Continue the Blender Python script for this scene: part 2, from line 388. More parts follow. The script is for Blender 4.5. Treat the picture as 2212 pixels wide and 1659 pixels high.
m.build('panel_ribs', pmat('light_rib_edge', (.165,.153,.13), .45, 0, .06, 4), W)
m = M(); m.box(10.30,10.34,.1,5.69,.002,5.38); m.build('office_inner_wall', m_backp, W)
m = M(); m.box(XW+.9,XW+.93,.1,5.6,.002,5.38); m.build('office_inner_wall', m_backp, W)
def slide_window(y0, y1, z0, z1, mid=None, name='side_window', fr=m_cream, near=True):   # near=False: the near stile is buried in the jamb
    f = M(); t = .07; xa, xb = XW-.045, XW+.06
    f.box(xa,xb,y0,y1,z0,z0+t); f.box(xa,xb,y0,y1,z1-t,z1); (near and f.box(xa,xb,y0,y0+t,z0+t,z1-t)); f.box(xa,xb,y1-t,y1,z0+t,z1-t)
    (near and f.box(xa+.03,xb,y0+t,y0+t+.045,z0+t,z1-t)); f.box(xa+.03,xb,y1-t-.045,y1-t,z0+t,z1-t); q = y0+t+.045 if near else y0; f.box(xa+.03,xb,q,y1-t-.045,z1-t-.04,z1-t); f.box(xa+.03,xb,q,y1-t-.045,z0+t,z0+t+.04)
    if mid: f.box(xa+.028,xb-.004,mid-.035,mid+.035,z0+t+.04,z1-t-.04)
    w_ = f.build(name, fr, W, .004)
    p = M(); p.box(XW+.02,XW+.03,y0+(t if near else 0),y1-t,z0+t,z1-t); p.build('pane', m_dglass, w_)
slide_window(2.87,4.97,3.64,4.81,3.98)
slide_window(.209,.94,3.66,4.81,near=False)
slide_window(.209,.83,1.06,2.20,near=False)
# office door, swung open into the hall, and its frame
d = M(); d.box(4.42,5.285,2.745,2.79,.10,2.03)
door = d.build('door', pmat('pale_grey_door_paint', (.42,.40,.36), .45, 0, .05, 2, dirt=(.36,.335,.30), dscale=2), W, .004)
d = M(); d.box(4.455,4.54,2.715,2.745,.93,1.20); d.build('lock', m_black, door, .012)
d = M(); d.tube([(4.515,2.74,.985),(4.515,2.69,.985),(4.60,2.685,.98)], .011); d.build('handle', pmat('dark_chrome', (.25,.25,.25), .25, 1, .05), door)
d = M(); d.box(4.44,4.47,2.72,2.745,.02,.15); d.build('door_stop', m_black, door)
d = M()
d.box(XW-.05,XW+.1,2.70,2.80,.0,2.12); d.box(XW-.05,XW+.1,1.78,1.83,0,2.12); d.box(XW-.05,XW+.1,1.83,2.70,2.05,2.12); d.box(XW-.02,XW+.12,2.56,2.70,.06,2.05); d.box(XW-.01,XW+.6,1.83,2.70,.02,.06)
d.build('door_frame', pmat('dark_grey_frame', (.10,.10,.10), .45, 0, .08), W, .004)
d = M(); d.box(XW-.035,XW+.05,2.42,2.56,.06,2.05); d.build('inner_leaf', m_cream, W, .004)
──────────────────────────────
Problem to solve: Extract all of the data exactly as written.

Solution to this exercise:
Continue the Blender Python script for this scene: part 2, from line 388. More parts follow. The script is for Blender 4.5. Treat the picture as 2212 pixels wide and 1659 pixels high.
m.build('panel_ribs', pmat('light_rib_edge', (.165,.153,.13), .45, 0, .06, 4), W)
m = M(); m.box(10.30,10.34,.1,5.69,.002,5.38); m.build('office_inner_wall', m_backp, W)
m = M(); m.box(XW+.9,XW+.93,.1,5.6,.002,5.38); m.build('office_inner_wall', m_backp, W)
def slide_window(y0, y1, z0, z1, mid=None, name='side_window', fr=m_cream, near=True):   # near=False: the near stile is buried in the jamb
    f = M(); t = .07; xa, xb = XW-.045, XW+.06
    f.box(xa,xb,y0,y1,z0,z0+t); f.box(xa,xb,y0,y1,z1-t,z1); (near and f.box(xa,xb,y0,y0+t,z0+t,z1-t)); f.box(xa,xb,y1-t,y1,z0+t,z1-t)
    (near and f.box(xa+.03,xb,y0+t,y0+t+.045,z0+t,z1-t)); f.box(xa+.03,xb,y1-t-.045,y1-t,z0+t,z1-t); q = y0+t+.045 if near else y0; f.box(xa+.03,xb,q,y1-t-.045,z1-t-.04,z1-t); f.box(xa+.03,xb,q,y1-t-.045,z0+t,z0+t+.04)
    if mid: f.box(xa+.028,xb-.004,mid-.035,mid+.035,z0+t+.04,z1-t-.04)
    w_ = f.build(name, fr, W, .004)
    p = M(); p.box(XW+.02,XW+.03,y0+(t if near else 0),y1-t,z0+t,z1-t); p.build('pane', m_dglass, w_)
slide_window(2.87,4.97,3.64,4.81,3.98)
slide_window(.209,.94,3.66,4.81,near=False)
slide_window(.209,.83,1.06,2.20,near=False)
# office door, swung open into the hall, and its frame
d = M(); d.box(4.42,5.285,2.745,2.79,.10,2.03)
door = d.build('door', pmat('pale_grey_door_paint', (.42,.40,.36), .45, 0, .05, 2, dirt=(.36,.335,.30), dscale=2), W, .004)
d = M(); d.box(4.455,4.54,2.715,2.745,.93,1.20); d.build('lock', m_black, door, .012)
d = M(); d.tube([(4.515,2.74,.985),(4.515,2.69,.985),(4.60,2.685,.98)], .011); d.build('handle', pmat('dark_chrome', (.25,.25,.25), .25, 1, .05), door)
d = M(); d.box(4.44,4.47,2.72,2.745,.02,.15); d.build('door_stop', m_black, door)
d = M()
d.box(XW-.05,XW+.1,2.70,2.80,.0,2.12); d.box(XW-.05,XW+.1,1.78,1.83,0,2.12); d.box(XW-.05,XW+.1,1.83,2.70,2.05,2.12); d.box(XW-.02,XW+.12,2.56,2.70,.06,2.05); d.box(XW-.01,XW+.6,1.83,2.70,.02,.06)
d.build('door_frame', pmat('dark_grey_frame', (.10,.10,.10), .45, 0, .08), W, .004)
d = M(); d.box(XW-.035,XW+.05,2.42,2.56,.06,2.05); d.build('inner_leaf', m_cream, W, .004)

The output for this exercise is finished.